Written request :: Do not include the pictures; repeat the rest of the data exactly.

Dataset extract ::
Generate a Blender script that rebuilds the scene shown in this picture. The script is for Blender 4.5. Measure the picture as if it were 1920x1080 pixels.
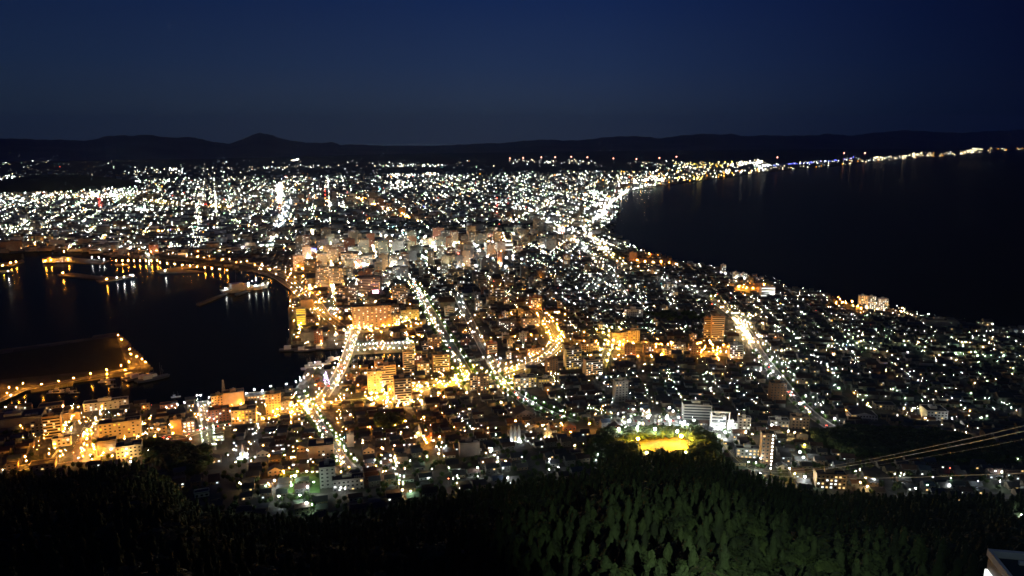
import bpy, math, random
import numpy as np
from mathutils import Vector, Matrix
sc = bpy.context.scene
for o in list(bpy.data.objects): bpy.data.objects.remove(o)
R = math.radians
# ------------------------------------------------------------------ camera
PW, PH, FPX, PITCH, CAMZ = 1920.0, 1080.0, 1371.0, R(11.6), 334.0
cam = bpy.data.cameras.new('camera'); camo = bpy.data.objects.new('camera', cam)
sc.collection.objects.link(camo); sc.camera = camo
cam.sensor_width = 36; cam.lens = 36*FPX/PW; cam.clip_start = 0.5; cam.clip_end = 200000
camo.location = (0, 0, CAMZ); camo.rotation_euler = (R(90)-PITCH, 0, 0)
# ------------------------------------------------------------------ sky: late dusk
SKY_STRENGTH = 1.0
W = bpy.data.worlds.new('World'); sc.world = W; W.use_nodes = True
nt = W.node_tree; nt.nodes.clear()
def N(t, k, **kw):
    n = t.nodes.new(k)
    for a, b in kw.items(): setattr(n, a, b)
    return n
wo = N(nt, 'ShaderNodeOutputWorld'); bg = N(nt, 'ShaderNodeBackground'); bg.inputs[1].default_value = SKY_STRENGTH
tc = N(nt, 'ShaderNodeTexCoord'); sp = N(nt, 'ShaderNodeSeparateXYZ')
nt.links.new(tc.outputs['Generated'], sp.inputs[0])
def ramp(t, stops):
    r = N(t, 'ShaderNodeValToRGB'); e = r.color_ramp.elements
    while len(e) < len(stops): e.new(0.5)
    for q, (p, c) in zip(e, stops): q.position = p; q.color = (*c, 1)
    return r
er = ramp(nt, [(0.0, (.027, .040, .072)), (.03, (.026, .043, .082)), (.09, (.014, .031, .086)), (.18, (.0045, .0175, .080)), (.34, (.002, .008, .058)), (1, (.0012, .003, .03))])
nt.links.new(sp.outputs['Z'], er.inputs[0])
# the last glow is in the north-west: the sky fades towards the east (right)
am = N(nt, 'ShaderNodeMapRange'); am.inputs[1].default_value = -1; am.inputs[2].default_value = 1
nt.links.new(sp.outputs['X'], am.inputs[0])
ar = ramp(nt, [(0, (.42, .46, .5)), (.22, (.58, .66, .68)), (.48, (1, 1, 1)), (.56, (.90, .93, .98)), (.67, (.42, .50, .64)), (.73, (.17, .26, .42)), (.785, (.05, .095, .24)), (1, (.03, .06, .18))])
nt.links.new(am.outputs[0], ar.inputs[0])
mx = N(nt, 'ShaderNodeMix', data_type='RGBA', blend_type='MULTIPLY'); mx.inputs[0].default_value = 1
nt.links.new(er.outputs[0], mx.inputs[6]); nt.links.new(ar.outputs[0], mx.inputs[7])
nt.links.new(mx.outputs[2], bg.inputs[0]); nt.links.new(bg.outputs[0], wo.inputs[0])
# ------------------------------------------------------------------ render settings
sc.view_settings.view_transform = 'Standard'; sc.view_settings.look = 'None'
sc.view_settings.exposure = 0; sc.view_settings.gamma = 1
sc.render.engine = 'CYCLES'
cy = sc.cycles
cy.use_denoising = True
try: cy.denoiser = 'OPENIMAGEDENOISE'
except Exception: pass
cy.max_bounces = 4; cy.diffuse_bounces = 2; cy.glossy_bounces = 2; cy.transmission_bounces = 2
cy.use_light_tree = True; cy.filter_width = 1.55; cy.sample_clamp_indirect = 2.0
cy.caustics_reflective = False; cy.caustics_refractive = False
# ------------------------------------------------------------------ pixel <-> ground (photo pixels 1920x1080)
cp, sn = math.cos(PITCH), math.sin(PITCH)
def raydir(x, y):
    x = np.asarray(x, float); y = np.asarray(y, float)
    u = (x-960)/FPX; v = -(y-540)/FPX
    return u, cp+v*sn, -sn+v*cp
def P0(x, y, z=0.0):
    u, F, U = raydir(x, y); t = (z-CAMZ)/U
    return u*t, F*t
def proj(X, Y, Z):
    X = np.asarray(X, float); dz = np.asarray(Z)-CAMZ
    fw = Y*cp-dz*sn; up = Y*sn+dz*cp
    fw = np.where(np.abs(fw) < 1e-3, 1e-3, fw)
    return 960+FPX*X/fw, 540-FPX*up/fw
def smooth(t): t = np.clip(t, 0, 1); return t*t*(3-2*t)
EDGE = [(-200, 905, 38), (0, 893, 38), (120, 888, 38), (200, 872, 40), (262, 868, 42), (320, 900, 44), (360, 935, 46), (430, 952, 48), (560, 962, 50), (680, 955, 50), (780, 930, 50),
        (900, 905, 48), (1000, 895, 48), (1100, 888, 46), (1140, 856, 44), (1200, 852, 44), (1290, 852, 44), (1345, 850, 44), (1400, 885, 46), (1450, 900, 48), (1530, 925, 48), (1650, 930, 48), (1800, 930, 46), (1920, 932, 46), (2150, 940, 46)]
_az, _re, _ze = [], [], []
for x, y, z in EDGE:
    y += 26 if 330 < x < 950 else 17
    X, Y = P0(x, y, z); _az.append(math.atan2(X, Y)); _re.append(math.hypot(X, Y)); _ze.append(z)
GB = 2.5      # level of the flat town above the water
def T(X, Y):
    X = np.asarray(X, float); Y = np.asarray(Y, float)
    r = np.hypot(X, Y); a = np.arctan2(X, Y)
    re = np.interp(a, _az, _re); ze = np.interp(a, _az, _ze)
    z = GB+(ze-GB)*(1-smooth((r-re)/380.0))
    # the mountain side: straight line of sight down to the foot minus a sag
    s = r/re*600
    sag = np.interp(s, [0, 8, 30, 100, 180, 283, 335, 500, 600], [7, 9, 22, 35, 34, 21, 36, 19, 0])
    mt = CAMZ-(CAMZ-ze)*r/re-sag
    mt = mt+1.6*np.sin(X*.043+Y*.021)*np.sin(Y*.037-X*.013)*smooth((re-r)/60)*smooth(r/60)
    return np.where(r < re, mt, z)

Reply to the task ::
Generate a Blender script that rebuilds the scene shown in this picture. The script is for Blender 4.5. Measure the picture as if it were 1920x1080 pixels.
import bpy, math, random
import numpy as np
from mathutils import Vector, Matrix
sc = bpy.context.scene
for o in list(bpy.data.objects): bpy.data.objects.remove(o)
R = math.radians
# ------------------------------------------------------------------ camera
PW, PH, FPX, PITCH, CAMZ = 1920.0, 1080.0, 1371.0, R(11.6), 334.0
cam = bpy.data.cameras.new('camera'); camo = bpy.data.objects.new('camera', cam)
sc.collection.objects.link(camo); sc.camera = camo
cam.sensor_width = 36; cam.lens = 36*FPX/PW; cam.clip_start = 0.5; cam.clip_end = 200000
camo.location = (0, 0, CAMZ); camo.rotation_euler = (R(90)-PITCH, 0, 0)
# ------------------------------------------------------------------ sky: late dusk
SKY_STRENGTH = 1.0
W = bpy.data.worlds.new('World'); sc.world = W; W.use_nodes = True
nt = W.node_tree; nt.nodes.clear()
def N(t, k, **kw):
    n = t.nodes.new(k)
    for a, b in kw.items(): setattr(n, a, b)
    return n
wo = N(nt, 'ShaderNodeOutputWorld'); bg = N(nt, 'ShaderNodeBackground'); bg.inputs[1].default_value = SKY_STRENGTH
tc = N(nt, 'ShaderNodeTexCoord'); sp = N(nt, 'ShaderNodeSeparateXYZ')
nt.links.new(tc.outputs['Generated'], sp.inputs[0])
def ramp(t, stops):
    r = N(t, 'ShaderNodeValToRGB'); e = r.color_ramp.elements
    while len(e) < len(stops): e.new(0.5)
    for q, (p, c) in zip(e, stops): q.position = p; q.color = (*c, 1)
    return r
er = ramp(nt, [(0.0, (.027, .040, .072)), (.03, (.026, .043, .082)), (.09, (.014, .031, .086)), (.18, (.0045, .0175, .080)), (.34, (.002, .008, .058)), (1, (.0012, .003, .03))])
nt.links.new(sp.outputs['Z'], er.inputs[0])
# the last glow is in the north-west: the sky fades towards the east (right)
am = N(nt, 'ShaderNodeMapRange'); am.inputs[1].default_value = -1; am.inputs[2].default_value = 1
nt.links.new(sp.outputs['X'], am.inputs[0])
ar = ramp(nt, [(0, (.42, .46, .5)), (.22, (.58, .66, .68)), (.48, (1, 1, 1)), (.56, (.90, .93, .98)), (.67, (.42, .50, .64)), (.73, (.17, .26, .42)), (.785, (.05, .095, .24)), (1, (.03, .06, .18))])
nt.links.new(am.outputs[0], ar.inputs[0])
mx = N(nt, 'ShaderNodeMix', data_type='RGBA', blend_type='MULTIPLY'); mx.inputs[0].default_value = 1
nt.links.new(er.outputs[0], mx.inputs[6]); nt.links.new(ar.outputs[0], mx.inputs[7])
nt.links.new(mx.outputs[2], bg.inputs[0]); nt.links.new(bg.outputs[0], wo.inputs[0])
# ------------------------------------------------------------------ render settings
sc.view_settings.view_transform = 'Standard'; sc.view_settings.look = 'None'
sc.view_settings.exposure = 0; sc.view_settings.gamma = 1
sc.render.engine = 'CYCLES'
cy = sc.cycles
cy.use_denoising = True
try: cy.denoiser = 'OPENIMAGEDENOISE'
except Exception: pass
cy.max_bounces = 4; cy.diffuse_bounces = 2; cy.glossy_bounces = 2; cy.transmission_bounces = 2
cy.use_light_tree = True; cy.filter_width = 1.55; cy.sample_clamp_indirect = 2.0
cy.caustics_reflective = False; cy.caustics_refractive = False
# ------------------------------------------------------------------ pixel <-> ground (photo pixels 1920x1080)
cp, sn = math.cos(PITCH), math.sin(PITCH)
def raydir(x, y):
    x = np.asarray(x, float); y = np.asarray(y, float)
    u = (x-960)/FPX; v = -(y-540)/FPX
    return u, cp+v*sn, -sn+v*cp
def P0(x, y, z=0.0):
    u, F, U = raydir(x, y); t = (z-CAMZ)/U
    return u*t, F*t
def proj(X, Y, Z):
    X = np.asarray(X, float); dz = np.asarray(Z)-CAMZ
    fw = Y*cp-dz*sn; up = Y*sn+dz*cp
    fw = np.where(np.abs(fw) < 1e-3, 1e-3, fw)
    return 960+FPX*X/fw, 540-FPX*up/fw
def smooth(t): t = np.clip(t, 0, 1); return t*t*(3-2*t)
EDGE = [(-200, 905, 38), (0, 893, 38), (120, 888, 38), (200, 872, 40), (262, 868, 42), (320, 900, 44), (360, 935, 46), (430, 952, 48), (560, 962, 50), (680, 955, 50), (780, 930, 50),
        (900, 905, 48), (1000, 895, 48), (1100, 888, 46), (1140, 856, 44), (1200, 852, 44), (1290, 852, 44), (1345, 850, 44), (1400, 885, 46), (1450, 900, 48), (1530, 925, 48), (1650, 930, 48), (1800, 930, 46), (1920, 932, 46), (2150, 940, 46)]
_az, _re, _ze = [], [], []
for x, y, z in EDGE:
    y += 26 if 330 < x < 950 else 17
    X, Y = P0(x, y, z); _az.append(math.atan2(X, Y)); _re.append(math.hypot(X, Y)); _ze.append(z)
GB = 2.5      # level of the flat town above the water
def T(X, Y):
    X = np.asarray(X, float); Y = np.asarray(Y, float)
    r = np.hypot(X, Y); a = np.arctan2(X, Y)
    re = np.interp(a, _az, _re); ze = np.interp(a, _az, _ze)
    z = GB+(ze-GB)*(1-smooth((r-re)/380.0))
    # the mountain side: straight line of sight down to the foot minus a sag
    s = r/re*600
    sag = np.interp(s, [0, 8, 30, 100, 180, 283, 335, 500, 600], [7, 9, 22, 35, 34, 21, 36, 19, 0])
    mt = CAMZ-(CAMZ-ze)*r/re-sag
    mt = mt+1.6*np.sin(X*.043+Y*.021)*np.sin(Y*.037-X*.013)*smooth((re-r)/60)*smooth(r/60)
    return np.where(r < re, mt, z)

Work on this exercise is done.